How Australia can meet Indonesia’s demand for high quality skills training

In June Susinable Skillsta CEO, Nigel Carpenter, was invited by the Australia Indonesia Business Council Victoria (AIBC) to speak at the Education Panel discussion about education in Indonesia. The conference aimed to unpick some of the key issues in a critical sector for Indonesia, and learn more about the country’s aspirations.

We are sharing an article about how Australia can meet Indonesia’s demand for high quality skills training written by Nigel Carpenter for The Australia-Indonesia Centre (AIC) as well as a video interview produced by AIC.



President Widodo has elevated infrastructure investment to the top priority and has an enormous investment agenda.

In this case it appears likely that a major constraint will be skills. Already, key projects are heavily staffed by foreigners – a practice that Indonesia simply can’t sustain.

Indonesia is a fiercely independent country with an economy that continues to grow.
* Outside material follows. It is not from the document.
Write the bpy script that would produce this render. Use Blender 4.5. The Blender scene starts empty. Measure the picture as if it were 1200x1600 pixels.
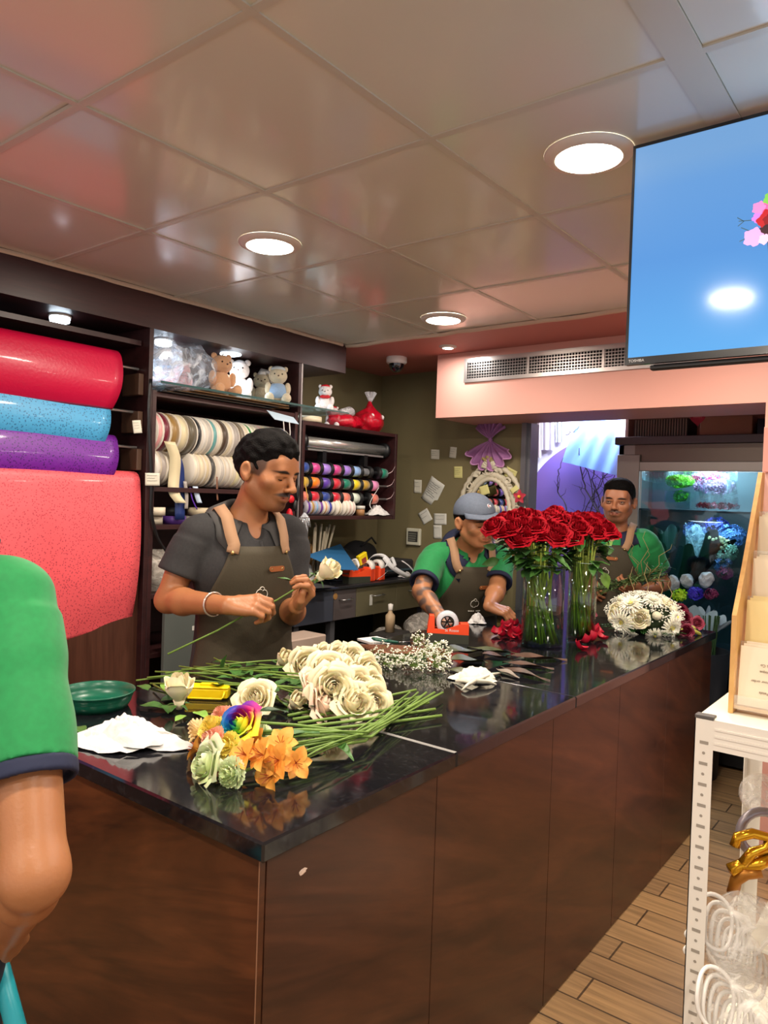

As the Indonesian economy has grown so has the need to improve the education system particularly vocational education.

We found a country with a strong desire to improve its VET system that has a high degree of alignment with industry demand and a practical design that supports the needs of low income communities.

The Australian model, with its well-established industry-based competencies and modular course design, is very often the preferred choice for both qualitative and pragmatic reasons.

Our approach has been to work with Indonesian Ministries that have developed plans to reform VET, take key principles of the Australian VET system, understand the local culture and develop solutions.

Indonesia has the chance to reform its VET picking the best the international education system has to offer.

Nigel Carpenter in West Java to understand local cattle farming with the objective of developing a plan to develop skills and therefore productivity.

Prior to my first trip to Jakarta I was told Indonesia requires a lot of time and patience to succeed, that business is done differently, and a lot of effort is required to understand the culture and build relationships.

All the advice I received has proven true.

The challenge is being prepared to build sound relationships and there’s only one way to do this – be in front of people and let them know you’re truly interested in their problems.

Indonesians tell me they like Sustainable Skills because we’re committed, and we don’t think several visits over six months will deliver success.

By building the relationship and understanding the problem, an Indonesian solution can be developed. Once a relationship and trust has been established then projects will proceed.

There are major VET capacity constraints and a massive need to build skills. For example, Indonesia wants to build 35 GW of energy.

Nigel Carpenter delivered a lecture at Universitas Pendidikan Bandung on what an Indonesian TVET Centre of Excellence could be.

The Indonesian Government estimates the construction and operating of this system will create 1 million jobs. This creates a huge opportunity for Indonesia to build skills and bring more people out of poverty.

These jobs require world standard competencies and a training system that will deliver world standard skills, otherwise more foreigners will be required.

We are working with the Indonesian government to develop plans to seize this opportunity.

Opportunities are not straight forward, and no one would advocate a rush of investments in Australian-styled institutions in environments with very different economic and social drivers, not to mention much lower incomes.

But the risks can be managed and the scale requirements beyond the initial capacity-building are manageable. Yet so far, most of the activity by Australian providers in these markets has a focus on accreditation, implying some of sort of local delivery of Australian courseware.

Australia has an opportunity to not only attract foreign students but to also develop offshore opportunities and extend the value of our education capabilities and expertise. This requires the development of new solutions.

In pursuing our usual work, we identified the need and commercial opportunity to establish an Australian led Indonesian managed stand-alone training centre.

We have identified a strong local partner and have had significant encouragement in testing the proposition with Indonesian industry and government approval authorities.

This opportunity aligns with the very high priority of infrastructure and tourism investment in the Widodo Government’s agenda. We’ve developed a business plan that doesn’t need a change to Indonesian laws.

Sustainable Skills has developed several very interesting opportunities that we will continue to explore and develop. Each requires a local focus and strong guidance from experienced Australian specialists.

This will take time, but we are confident that strong results will emerge from the application of that Australian expertise. We’d welcome partners or supporters in any of these projects.